The Right Type of Whale

Jude Morgan, Staff Writer

On the morning of November 30th, many sailors around the coast of New York City found themselves being ordered to slow down because of a pod of whales. Yet these are very special whales in the eyes of the scientific community, as they’re nearing extinction. Given the critically endangered rating by the IUCN, the North Atlantic Right Whale is the most endangered species of whale in the world. 

Scientists estimate fewer than 350 of these Right Whales are left alive in the wild, with their population still in decline. As they were nearly hunted to extinction due to the whaling industry, their population still hasn’t recovered. Their life spans used to stretch from 70 to 100 years of age, but birth rates have been reduced to half the rate as those in the past. Researchers attribute the cause of this sudden birth rate drop to the rapid increase in deaths among female right whales, leading to a population containing more males. There are currently less than 100 breeding females left in the wild as of today. Their lifespan now fluctuates between 45 to 60 years, a concerningly large decline from the past. 

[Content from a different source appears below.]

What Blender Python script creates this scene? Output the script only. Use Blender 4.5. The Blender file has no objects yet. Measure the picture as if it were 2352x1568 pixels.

Their population decline can’t be entirely blamed on a gender imbalance, but primarily human intervention. The reason why female whales are dying at a more rapid rate is due to fishing accidents, such as boat collisions and fishing net entanglements. They are more susceptible to such damage because of the energetic stress from reproduction, leaving them vulnerable. Along with climate change and ocean noise, sea life has been struggling to flourish. Conservation efforts are being made, helping to regulate ocean noise, vehicle collisions, and net entanglement. The closed zone should reopen to normal transit on the 5th of December but will continue to stretch from Massachusetts all the way down to Maryland.